Auch in dem Tagesschau-Beitrag zeichnen sich ungute Erinnerungen aus der Vergangenheit ab. Wie schon in Bolivien haben die Menschen vor Ort Angst vor dem „Ausverkauf“. Der ÖRR verniedlicht die Situation, lässt den Artikel mit einem Ballon enden, der „mit Wind und Sonnenwärme“ in die Luft steigt, so, als handele es sich um eine Bejahung der deutschen Energiewende. In Wirklichkeit sagt die Anwohnerin: Argentinien soll für den grünen Traum von der Energiewende herhalten, „ohne dass die Konsequenzen klar seien“.

Das klingt nach einem Bolivien 2.0. Und nicht nur dort. In Chile will der Bundeskanzler einen Lithium-Deal unterstützen. Wieder war der chinesische Igel vor dem deutschen Hasen da.
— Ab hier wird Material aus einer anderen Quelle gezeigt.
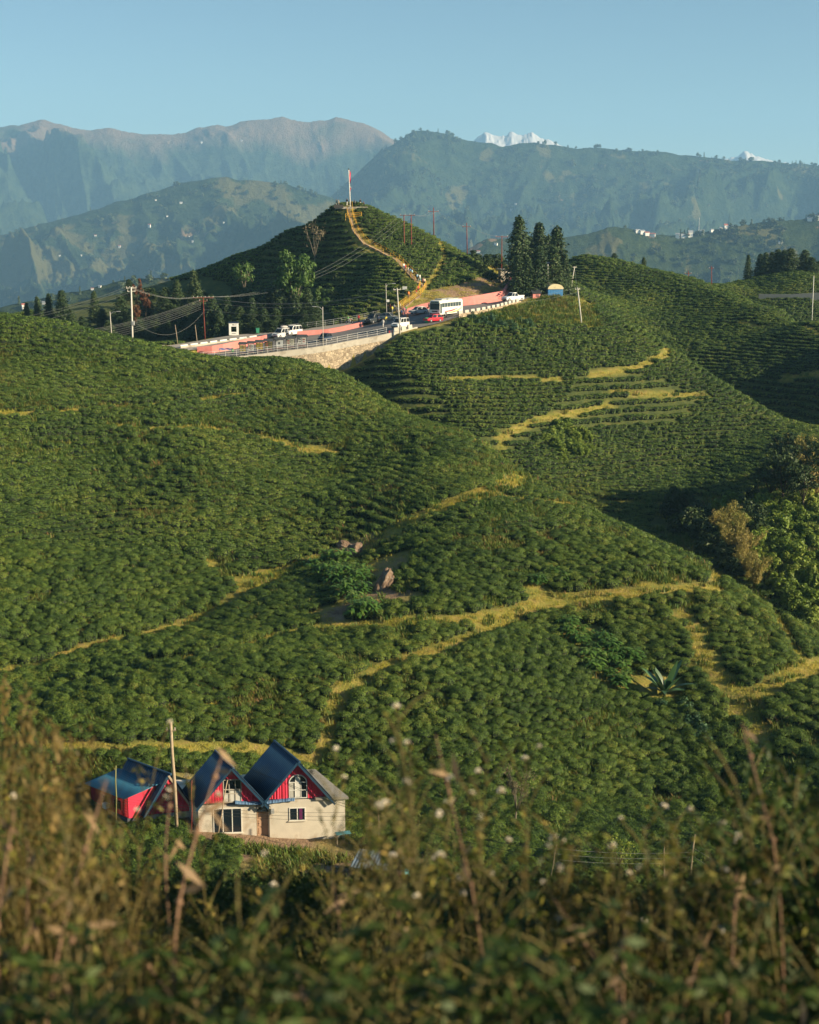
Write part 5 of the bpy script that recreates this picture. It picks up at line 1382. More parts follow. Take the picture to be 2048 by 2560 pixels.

Bereits im Mai 2018 kaufte Tianqi rund ein Viertel der Anteile des chilenischen Minenbetreibers SQM. Scholz nannte Chile jetzt einen „Wunschpartner“. „Im globalen Wettbewerb des 21. Jahrhunderts reicht es nicht, Rohstoffe einfach nur abzutransportieren – ohne Rücksicht auf die Umwelt, ohne vernünftige Arbeitsbedingungen, ohne Wertschöpfung vor Ort“, erklärte der Kanzler in Santiago de Chile. Lithium sollte nicht nur vor Ort abgebaut, sondern auch verarbeitet werden.

Das sind hehre und noble Ziele. Doch es ist auffällig, dass bei all diesen Ankündigungen die Medien merkwürdig still sind, obwohl sich die Parallelen zum gescheiterten Bolivien-Abenteuer anbieten. China und Russland hielten ihre Hand über Venezuela, als dort ein Regierungssturz drohte. Peking schwieg, als Morales stürzte und der Deutschland-Deal platzte. Wie wird sich Deutschland verhalten, wenn die Regierung in Santiago wankt? In Bolivien haben die Südamerikaner öffentlich exerziert bekommen, dass Deutschland keine „hard power“ besitzt, um seine geostrategischen Interessen durchzusetzen.